Given instruction:
Copy out exactly the lines from the first line of the material below through the line containing "mb = MB(); mb.box(-1.2, 1.2, -.1, .1, (p.z", and nothing beyond them.

Supplied information:
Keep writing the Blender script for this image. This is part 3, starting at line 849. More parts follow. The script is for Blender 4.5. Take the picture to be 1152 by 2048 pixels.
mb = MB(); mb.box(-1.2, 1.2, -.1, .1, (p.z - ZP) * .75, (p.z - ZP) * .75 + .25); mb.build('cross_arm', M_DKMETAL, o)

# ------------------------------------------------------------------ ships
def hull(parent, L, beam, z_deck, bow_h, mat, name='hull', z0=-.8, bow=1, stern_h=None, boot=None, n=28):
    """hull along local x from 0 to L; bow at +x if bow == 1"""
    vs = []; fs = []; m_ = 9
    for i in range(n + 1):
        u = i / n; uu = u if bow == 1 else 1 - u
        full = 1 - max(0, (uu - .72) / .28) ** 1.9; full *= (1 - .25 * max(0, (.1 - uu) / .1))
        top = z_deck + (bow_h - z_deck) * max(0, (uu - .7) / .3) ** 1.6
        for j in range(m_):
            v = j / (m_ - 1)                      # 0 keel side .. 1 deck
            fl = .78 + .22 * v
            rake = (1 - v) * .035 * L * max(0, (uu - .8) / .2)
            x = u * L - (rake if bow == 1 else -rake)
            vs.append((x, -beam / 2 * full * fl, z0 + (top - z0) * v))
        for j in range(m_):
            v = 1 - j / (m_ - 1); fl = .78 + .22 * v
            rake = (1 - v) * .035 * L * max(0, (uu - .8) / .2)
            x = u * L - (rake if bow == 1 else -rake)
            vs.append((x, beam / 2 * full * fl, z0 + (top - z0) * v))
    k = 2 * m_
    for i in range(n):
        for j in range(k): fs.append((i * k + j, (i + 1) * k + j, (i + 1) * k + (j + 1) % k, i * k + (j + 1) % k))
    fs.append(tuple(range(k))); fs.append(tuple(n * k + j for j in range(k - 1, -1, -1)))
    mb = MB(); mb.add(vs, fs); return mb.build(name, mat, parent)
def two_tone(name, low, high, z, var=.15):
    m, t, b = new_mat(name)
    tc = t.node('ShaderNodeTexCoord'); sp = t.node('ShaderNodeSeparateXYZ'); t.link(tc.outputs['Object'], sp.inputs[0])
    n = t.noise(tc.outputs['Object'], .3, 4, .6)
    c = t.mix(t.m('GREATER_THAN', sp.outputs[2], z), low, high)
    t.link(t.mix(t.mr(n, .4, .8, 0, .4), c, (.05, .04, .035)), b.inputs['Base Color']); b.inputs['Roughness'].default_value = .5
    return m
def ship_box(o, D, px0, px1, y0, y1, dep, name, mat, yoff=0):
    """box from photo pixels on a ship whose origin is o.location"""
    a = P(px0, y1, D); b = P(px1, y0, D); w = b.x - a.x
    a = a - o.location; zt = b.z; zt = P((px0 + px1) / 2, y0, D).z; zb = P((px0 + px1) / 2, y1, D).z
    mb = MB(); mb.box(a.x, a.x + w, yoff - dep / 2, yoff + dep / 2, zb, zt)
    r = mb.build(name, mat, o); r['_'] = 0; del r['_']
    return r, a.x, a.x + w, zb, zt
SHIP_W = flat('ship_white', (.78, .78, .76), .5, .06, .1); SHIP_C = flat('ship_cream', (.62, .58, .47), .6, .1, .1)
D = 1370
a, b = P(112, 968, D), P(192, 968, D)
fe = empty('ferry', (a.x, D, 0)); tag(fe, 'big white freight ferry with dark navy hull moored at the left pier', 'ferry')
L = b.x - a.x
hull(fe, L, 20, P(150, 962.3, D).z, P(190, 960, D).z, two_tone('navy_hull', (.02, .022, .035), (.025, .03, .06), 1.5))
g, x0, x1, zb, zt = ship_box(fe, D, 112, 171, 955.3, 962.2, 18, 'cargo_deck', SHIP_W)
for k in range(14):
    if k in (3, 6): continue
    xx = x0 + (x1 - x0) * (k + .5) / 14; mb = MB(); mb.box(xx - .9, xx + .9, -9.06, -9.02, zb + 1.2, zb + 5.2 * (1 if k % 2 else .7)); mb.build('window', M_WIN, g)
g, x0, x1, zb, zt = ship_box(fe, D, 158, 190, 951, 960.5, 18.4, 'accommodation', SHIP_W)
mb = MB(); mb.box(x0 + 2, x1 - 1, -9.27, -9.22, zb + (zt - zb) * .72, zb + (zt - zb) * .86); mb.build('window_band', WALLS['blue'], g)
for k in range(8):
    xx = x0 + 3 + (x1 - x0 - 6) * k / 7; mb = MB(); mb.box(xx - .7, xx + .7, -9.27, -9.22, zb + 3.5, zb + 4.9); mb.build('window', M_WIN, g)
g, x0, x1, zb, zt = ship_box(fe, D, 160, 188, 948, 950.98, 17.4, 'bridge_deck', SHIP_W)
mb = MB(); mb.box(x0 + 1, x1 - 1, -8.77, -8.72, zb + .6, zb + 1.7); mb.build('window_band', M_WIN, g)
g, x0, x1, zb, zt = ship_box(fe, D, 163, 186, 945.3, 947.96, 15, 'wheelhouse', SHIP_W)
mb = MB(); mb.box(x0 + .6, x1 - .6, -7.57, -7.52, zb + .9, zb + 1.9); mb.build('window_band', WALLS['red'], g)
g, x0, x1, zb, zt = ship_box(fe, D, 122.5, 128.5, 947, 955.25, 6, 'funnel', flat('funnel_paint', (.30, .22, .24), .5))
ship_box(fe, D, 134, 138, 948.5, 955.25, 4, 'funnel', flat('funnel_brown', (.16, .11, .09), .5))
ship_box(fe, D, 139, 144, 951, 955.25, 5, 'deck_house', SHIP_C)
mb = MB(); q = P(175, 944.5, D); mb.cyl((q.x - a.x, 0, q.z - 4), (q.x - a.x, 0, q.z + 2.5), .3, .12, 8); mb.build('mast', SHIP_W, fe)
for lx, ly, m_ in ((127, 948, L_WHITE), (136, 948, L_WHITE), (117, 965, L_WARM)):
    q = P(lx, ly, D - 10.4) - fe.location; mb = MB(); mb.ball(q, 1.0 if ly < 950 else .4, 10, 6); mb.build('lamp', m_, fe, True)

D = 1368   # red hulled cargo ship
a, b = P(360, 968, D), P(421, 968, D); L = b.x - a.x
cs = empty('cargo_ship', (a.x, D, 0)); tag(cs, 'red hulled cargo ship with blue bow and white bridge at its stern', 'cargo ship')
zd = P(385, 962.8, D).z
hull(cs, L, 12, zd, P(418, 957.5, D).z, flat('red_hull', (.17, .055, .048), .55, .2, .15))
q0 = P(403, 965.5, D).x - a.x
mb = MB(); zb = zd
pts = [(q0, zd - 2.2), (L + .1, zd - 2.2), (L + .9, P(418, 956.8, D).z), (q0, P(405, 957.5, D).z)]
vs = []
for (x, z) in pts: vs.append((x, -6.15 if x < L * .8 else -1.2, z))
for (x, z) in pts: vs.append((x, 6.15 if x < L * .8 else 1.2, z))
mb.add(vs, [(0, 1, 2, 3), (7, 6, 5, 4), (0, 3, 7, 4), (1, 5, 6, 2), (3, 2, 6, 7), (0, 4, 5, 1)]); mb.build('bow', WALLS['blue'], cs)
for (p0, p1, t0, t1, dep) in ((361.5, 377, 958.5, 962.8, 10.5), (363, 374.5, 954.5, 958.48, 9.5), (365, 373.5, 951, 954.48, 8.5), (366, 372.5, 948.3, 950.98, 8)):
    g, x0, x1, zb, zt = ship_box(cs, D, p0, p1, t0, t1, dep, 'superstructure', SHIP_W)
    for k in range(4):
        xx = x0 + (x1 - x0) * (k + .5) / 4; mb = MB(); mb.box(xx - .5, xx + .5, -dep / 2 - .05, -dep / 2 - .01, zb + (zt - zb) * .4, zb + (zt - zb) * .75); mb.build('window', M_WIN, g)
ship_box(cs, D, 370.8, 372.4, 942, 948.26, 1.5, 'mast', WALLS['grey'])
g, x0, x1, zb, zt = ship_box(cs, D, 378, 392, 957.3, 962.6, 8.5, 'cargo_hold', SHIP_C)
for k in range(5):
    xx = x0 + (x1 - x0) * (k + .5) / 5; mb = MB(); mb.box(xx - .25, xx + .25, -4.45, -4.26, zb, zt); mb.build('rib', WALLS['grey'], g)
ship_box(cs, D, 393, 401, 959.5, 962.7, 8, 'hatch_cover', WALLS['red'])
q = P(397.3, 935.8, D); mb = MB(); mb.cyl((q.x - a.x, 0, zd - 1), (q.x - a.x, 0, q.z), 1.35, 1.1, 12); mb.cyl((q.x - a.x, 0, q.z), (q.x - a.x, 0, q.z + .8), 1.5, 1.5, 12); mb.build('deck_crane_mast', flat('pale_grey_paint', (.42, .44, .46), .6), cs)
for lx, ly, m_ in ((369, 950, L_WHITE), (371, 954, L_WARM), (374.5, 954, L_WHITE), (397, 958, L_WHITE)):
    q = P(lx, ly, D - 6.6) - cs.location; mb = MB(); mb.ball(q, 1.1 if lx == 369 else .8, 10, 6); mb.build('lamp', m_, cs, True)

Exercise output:
Keep writing the Blender script for this image. This is part 3, starting at line 849. More parts follow. The script is for Blender 4.5. Take the picture to be 1152 by 2048 pixels.
mb = MB(); mb.box(-1.2, 1.2, -.1, .1, (p.z - ZP) * .75, (p.z - ZP) * .75 + .25); mb.build('cross_arm', M_DKMETAL, o)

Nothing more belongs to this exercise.